Perfino negli ultimi mesi, vecchietta e acciaccata, Tamara non rinunciava a perseguitare la sorella.

La vecchiaia aveva portato in dono a Tamara una notevole sordità. Non sentiva nulla più. Potevamo far cadere un libro dietro le sue spalle, e lei non muoveva nemmeno un orecchio.

A volte, immersa nel silenzio, s’immaginava di essere stata abbandonata. E lanciava alto il suo richiamo, un mao lamentoso e cupo. Appena ci palesavamo davanti ai suoi occhi, il lamento si convertiva in un miè festoso. Di notte, al buio, non era sufficiente chiamarla quando si sentiva abbandonata e piangeva. Mia madre doveva accendere la luce del comodino. Allora lei, seguendo la luce, arrivava lemme lemme nella stanza, e s’accomodava sul cuscino di mia madre, ronfando di felicità.

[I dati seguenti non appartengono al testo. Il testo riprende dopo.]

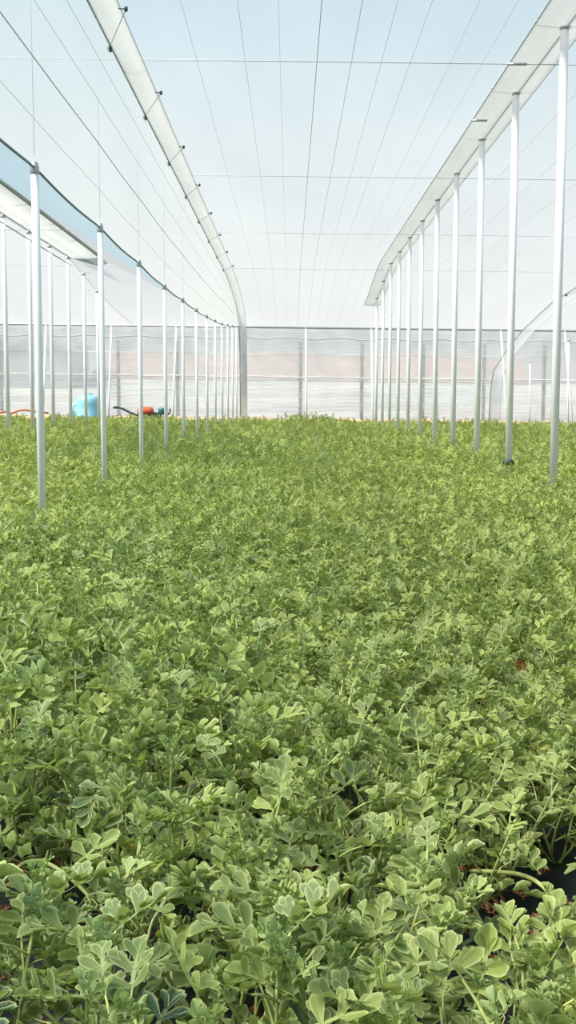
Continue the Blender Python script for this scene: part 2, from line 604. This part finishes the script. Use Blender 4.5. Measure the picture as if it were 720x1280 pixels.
b.build('end_gusset', solid('gusset_grey', (0.36, 0.40, 0.40), 0.6), root, smooth=False)


# ------------------------------------------------------------------ wires
def wire(name, pts, r, label, group, m=M_WIRE):
    base = Vector(pts[0])
    o = MB().tube([p - base for p in pts], r, 5).build(name, m, loc=base)
    return tag(o, label, 'wire', group)


cross = [15.5, 23.2, 30.9, 38.4]
for i, d in enumerate(cross):
    z = interp(d, RIDGE) - 0.06
    wire('cross_wire', [P(-14 + 28 * k / 12, d, z) for k in range(13)], 0.0056 - 0.0004 * i,
         f'thin straight wire stretched across the whole roof, {ordinal(i)} of the crosswise wires', 'crosswise roof wires')
LD = [3] + [5 + 2 * i for i in range(23)] + [51, 53]
pos = ['second from the gutter', 'third from the gutter', 'right of the middle, the darkest', 'second right of the middle', 'third right of the middle', 'third from the right ridge strip',
       'second from the right ridge strip', 'first beside the right ridge strip']
for (xh, r, lab) in [(-1.25, .0015, 'first right of the overhead gutter')] + list(zip([-0.60, -0.13, 0.37, 0.84, 1.25, 1.65, 2.2, 2.65],
                                                                                       [.0017, .0014, .0038, .0028, .0019, .0019, .0015, .0015], pos)):
    wire('roof_wire', [P(xh, d, (interp(d, EAVE) + (interp(d, RIDGE) - interp(d, EAVE)) * (xh + 2.3) / 5.9) - 0.03) for d in LD], r,
         f'thin lengthwise wire under the middle roof sheet, {lab}', 'lengthwise roof wires')
for zf, r, lab in [(0.17, .0016, 'lowest above the low wire'), (0.38, .0042, 'the thickest and darkest'), (0.58, .0018, 'next above the darkest one'), (0.78, .0018, 'highest, just under the gutter')]:
    wire('roof_wire', [P(-2.25, d, low_z(d) + (interp(d, EAVE) - low_z(d)) * zf) for d in LD], r,
         f'lengthwise wire on the steep left sheet, {lab}', 'lengthwise roof wires')
wire('low_wire', [P(-2.27, 3 + 0.42 * k, low_z(3 + 0.42 * k)) for k in range(119)], 0.009, 'dark wire running along the tops of the short left poles', None,
     solid('dark_wire', (0.14, 0.22, 0.27), 0.5))
for xh, lab in [(4.3, 'first'), (5.1, 'second'), (6.0, 'third'), (7.0, 'fourth')]:
    wire('roof_wire', [P(xh, d, min(interp(d, RIDGE), 4.7 - (xh - 3.6) * 0.02) - 0.05) for d in LD], .0019, f'lengthwise wire under the right roof sheet, {lab} right of the tall poles', 'lengthwise roof wires')
for i, d in enumerate(short[:5]):
    wire('tie_wire', [P(-2.27, d, low_z(d) + 0.1), P(-2.27, d, 3.3), P(-2.27, d, 4.5)], 0.0014, f'upright tie wire from the {ordinal(i)} short left pole to the gutter', 'tie wires')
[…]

Con mia madre viveva in perfetta simbiosi. Mangiava solo dalle sue mani, si faceva pulire gli occhi lacrimosi, si faceva pettinare, fare il bidet quando, a volte, si sporcava, causa pelo troppo lungo. Ricambiava con amore incondizionato, occhi socchiusi, e fusa. Le fusa, un dono prezioso, una musica costante. Appoggiare l’orecchio sulla morbida pancia di un gatto che fa le fusa è, credo, il miglior ansiolitico possibile. Si entra in quel ritmo discreto, il tempo si dilata, i pensieri si espandono. Le fusa ci avvolgono, come un abbraccio, penetrano in noi.

Ecco, Tamara non c’è più. S’è addormentata questa mattina per non più svegliarsi. Ma le sue fusa, quelle sono parte di noi, per sempre.